-- What is expected --
With the pictures left out, copy the listing below exactly.

-- Dataset section --
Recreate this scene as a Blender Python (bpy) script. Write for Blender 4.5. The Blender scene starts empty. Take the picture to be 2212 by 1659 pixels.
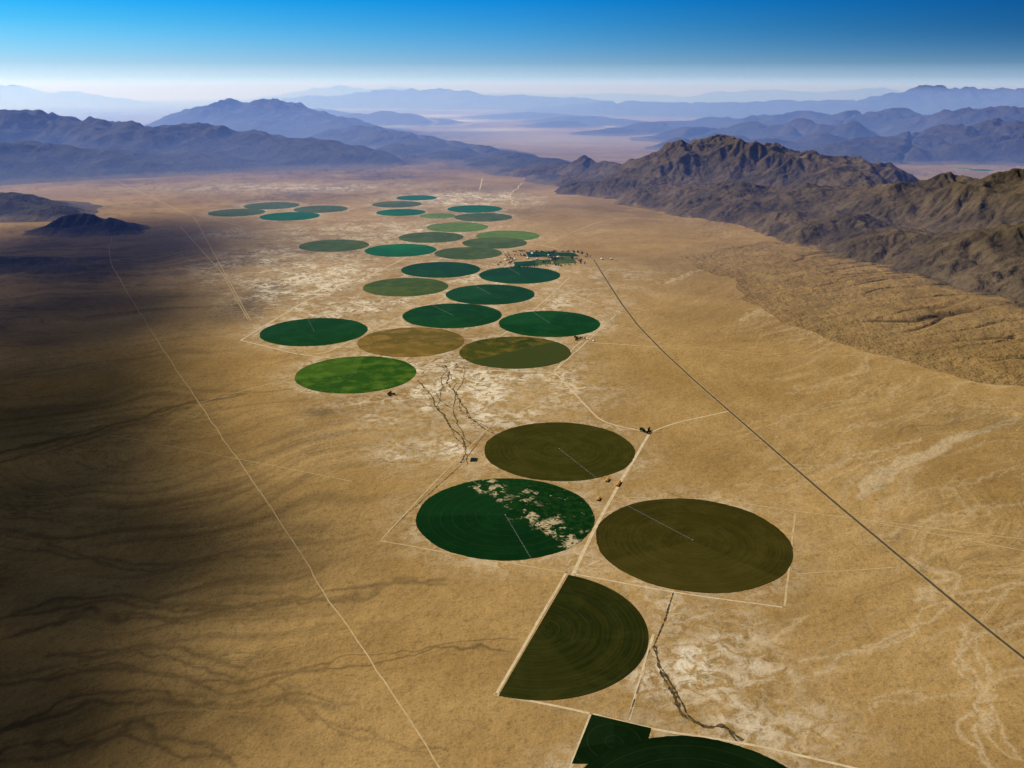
import bpy, math, random
import numpy as np
from mathutils import Vector
random.seed(7); rng=np.random.default_rng(7)
# ---------------------------------------------------------------- survey helpers
H=1847.0; TH=math.radians(18.8); F=1969.0; RE=6.371e6
cT,sT=math.cos(TH),math.sin(TH)
def ray(u,v):
    a=(u-1106.0)/F; b=(829.5-v)/F
    return a, cT+b*sT, -sT+b*cT
def gp(u,v):
    dx,dy,dz=ray(u,v); t=H/(-dz)
    for _ in range(12):
        t=(H+(t*t*(dx*dx+dy*dy))/(2*RE))/(-dz)
    return t*dx,t*dy
def pk(u,v,zk):
    dx,dy,dz=ray(u,v); t=zk*1000.0
    x,y=t*dx,t*dy
    return x,y,H+t*dz+(x*x+y*y)/(2*RE)
def drop(x,y): return (x*x+y*y)/(2*RE)
SC=bpy.context.scene; COL=SC.collection
# ---------------------------------------------------------------- numpy noise
def perlin(x,y,seed=0):
    r=np.random.default_rng(seed); n=256
    ang=r.random((n,n))*2*np.pi; gx=np.cos(ang); gy=np.sin(ang)
    xi=np.floor(x).astype(np.int64); yi=np.floor(y).astype(np.int64)
    fx=x-xi; fy=y-yi; x0=xi%n; y0=yi%n; x1=(xi+1)%n; y1=(yi+1)%n
    def d(ix,iy,ax,ay): return gx[iy,ix]*ax+gy[iy,ix]*ay
    u=fx*fx*fx*(fx*(fx*6-15)+10); v=fy*fy*fy*(fy*(fy*6-15)+10)
    a=d(x0,y0,fx,fy); b=d(x1,y0,fx-1,fy); c=d(x0,y1,fx,fy-1); e=d(x1,y1,fx-1,fy-1)
    return ((a*(1-u)+b*u)*(1-v)+(c*(1-u)+e*u)*v)*1.5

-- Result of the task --
Recreate this scene as a Blender Python (bpy) script. Write for Blender 4.5. The Blender scene starts empty. Take the picture to be 2212 by 1659 pixels.
import bpy, math, random
import numpy as np
from mathutils import Vector
random.seed(7); rng=np.random.default_rng(7)
# ---------------------------------------------------------------- survey helpers
H=1847.0; TH=math.radians(18.8); F=1969.0; RE=6.371e6
cT,sT=math.cos(TH),math.sin(TH)
def ray(u,v):
    a=(u-1106.0)/F; b=(829.5-v)/F
    return a, cT+b*sT, -sT+b*cT
def gp(u,v):
    dx,dy,dz=ray(u,v); t=H/(-dz)
    for _ in range(12):
        t=(H+(t*t*(dx*dx+dy*dy))/(2*RE))/(-dz)
    return t*dx,t*dy
def pk(u,v,zk):
    dx,dy,dz=ray(u,v); t=zk*1000.0
    x,y=t*dx,t*dy
    return x,y,H+t*dz+(x*x+y*y)/(2*RE)
def drop(x,y): return (x*x+y*y)/(2*RE)
SC=bpy.context.scene; COL=SC.collection
# ---------------------------------------------------------------- numpy noise
def perlin(x,y,seed=0):
    r=np.random.default_rng(seed); n=256
    ang=r.random((n,n))*2*np.pi; gx=np.cos(ang); gy=np.sin(ang)
    xi=np.floor(x).astype(np.int64); yi=np.floor(y).astype(np.int64)
    fx=x-xi; fy=y-yi; x0=xi%n; y0=yi%n; x1=(xi+1)%n; y1=(yi+1)%n
    def d(ix,iy,ax,ay): return gx[iy,ix]*ax+gy[iy,ix]*ay
    u=fx*fx*fx*(fx*(fx*6-15)+10); v=fy*fy*fy*(fy*(fy*6-15)+10)
    a=d(x0,y0,fx,fy); b=d(x1,y0,fx-1,fy); c=d(x0,y1,fx,fy-1); e=d(x1,y1,fx-1,fy-1)
    return ((a*(1-u)+b*u)*(1-v)+(c*(1-u)+e*u)*v)*1.5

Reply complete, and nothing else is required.